Articles | Volume 11, issue 8
Atmos. Meas. Tech., 11, 4909–4928, 2018
Atmos. Meas. Tech., 11, 4909–4928, 2018

Research article 27 Aug 2018

Research article | 27 Aug 2018

A singular value decomposition framework for retrievals with vertical distribution information from greenhouse gas column absorption spectroscopy measurements

Anand K. Ramanathan1,2, Hai M. Nguyen3, Xiaoli Sun2, Jianping Mao1,2, James B. Abshire2, Jonathan M. Hobbs3, and Amy J. Braverman3 Anand K. Ramanathan et al.
  • 1Earth System Science Interdisciplinary Center, University of Maryland, College Park, MD 20740, USA
  • 2NASA Goddard Space Flight Center, 8800 Greenbelt Road, Greenbelt, MD 20771, USA
  • 3NASA Jet Propulsion Laboratory, California Institute of Technology, 4800 Oak Grove Drive, Pasadena, CA 91109, USA

Abstract. We review the singular value decomposition (SVD) framework and use it for quantifying and discerning vertical information in greenhouse gas retrievals from column integrated absorption measurements. While the commonly used traditional Bayesian optimal estimation (OE) assumes a prior distribution in order to regularize the inversion problem, the SVD approach identifies principal components that can be retrieved from the measurement without explicitly specifying a prior mean and prior covariance matrix.

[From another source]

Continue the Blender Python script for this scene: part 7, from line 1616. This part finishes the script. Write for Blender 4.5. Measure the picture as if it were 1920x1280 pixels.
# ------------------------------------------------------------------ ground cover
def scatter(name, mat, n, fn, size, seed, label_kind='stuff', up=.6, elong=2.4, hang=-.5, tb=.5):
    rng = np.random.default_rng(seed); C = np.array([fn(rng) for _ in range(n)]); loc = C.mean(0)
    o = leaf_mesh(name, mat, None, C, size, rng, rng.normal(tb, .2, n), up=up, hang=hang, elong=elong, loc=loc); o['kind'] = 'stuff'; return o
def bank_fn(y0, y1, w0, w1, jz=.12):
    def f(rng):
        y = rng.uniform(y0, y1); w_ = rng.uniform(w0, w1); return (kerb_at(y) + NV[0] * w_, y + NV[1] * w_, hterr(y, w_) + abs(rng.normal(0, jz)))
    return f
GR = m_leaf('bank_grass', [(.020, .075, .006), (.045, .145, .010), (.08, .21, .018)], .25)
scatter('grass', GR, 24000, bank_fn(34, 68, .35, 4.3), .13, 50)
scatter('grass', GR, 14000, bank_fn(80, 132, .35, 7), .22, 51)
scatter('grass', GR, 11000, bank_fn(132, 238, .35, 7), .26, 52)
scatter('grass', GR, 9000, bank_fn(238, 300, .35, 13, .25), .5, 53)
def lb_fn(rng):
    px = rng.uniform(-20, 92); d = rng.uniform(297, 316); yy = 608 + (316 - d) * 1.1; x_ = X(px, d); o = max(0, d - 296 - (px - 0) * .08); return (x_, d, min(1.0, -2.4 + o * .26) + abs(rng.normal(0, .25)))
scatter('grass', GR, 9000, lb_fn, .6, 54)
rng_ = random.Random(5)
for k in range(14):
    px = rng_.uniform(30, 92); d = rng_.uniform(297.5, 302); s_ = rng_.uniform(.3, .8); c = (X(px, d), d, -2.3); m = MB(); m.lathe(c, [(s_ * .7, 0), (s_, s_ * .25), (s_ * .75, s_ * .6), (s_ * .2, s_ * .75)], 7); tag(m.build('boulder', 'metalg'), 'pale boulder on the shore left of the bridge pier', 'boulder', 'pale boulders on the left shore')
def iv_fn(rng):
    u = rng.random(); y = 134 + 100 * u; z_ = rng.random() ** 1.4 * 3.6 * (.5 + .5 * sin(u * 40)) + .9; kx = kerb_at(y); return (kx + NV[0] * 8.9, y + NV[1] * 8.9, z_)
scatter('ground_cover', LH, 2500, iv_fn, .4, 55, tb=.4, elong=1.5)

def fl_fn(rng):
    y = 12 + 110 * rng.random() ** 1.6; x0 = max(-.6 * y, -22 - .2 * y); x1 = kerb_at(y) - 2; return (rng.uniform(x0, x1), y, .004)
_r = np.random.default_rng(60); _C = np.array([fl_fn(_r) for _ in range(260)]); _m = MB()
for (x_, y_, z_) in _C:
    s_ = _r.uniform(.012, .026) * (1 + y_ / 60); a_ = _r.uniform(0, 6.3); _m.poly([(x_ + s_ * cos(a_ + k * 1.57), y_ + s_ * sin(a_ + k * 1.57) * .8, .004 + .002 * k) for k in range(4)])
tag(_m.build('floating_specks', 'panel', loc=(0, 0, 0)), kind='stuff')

We review the SVD method, explicitly recognize the use of an uninformative prior and show it to incur no bias from the choice of the prior. We also make the connection between the SVD method and the pseudo-inverse, which makes it more intuitive and easy to understand. We illustrate the use of the SVD method on an integrated path differential absorption CO2 lidar measurement model and verify our derivations and bias-free properties versus optimal estimation using numerical simulations. In contrast, traditional OE retrievals exhibit bias when the prior mean used in the retrieval differs from the true mean. Hence, the SVD method is particularly useful for situations in which knowledge of the prior mean and prior covariance of the true state (e.g., greenhouse gas profiles) is inadequate.

Short summary
Remote sensing of greenhouse gases (GHG) such as CO2 and CH4 in the atmosphere from space is important for studying emissions and the carbon cycle. Present-day techniques measure the absorption of light passing through the atmosphere and determine the column-averaged gas concentration in the atmosphere. Here, we draw from a well-known singular value decomposition (SVD) framework to develop a technique of extracting information about the GHG concentration profile from the column absorption.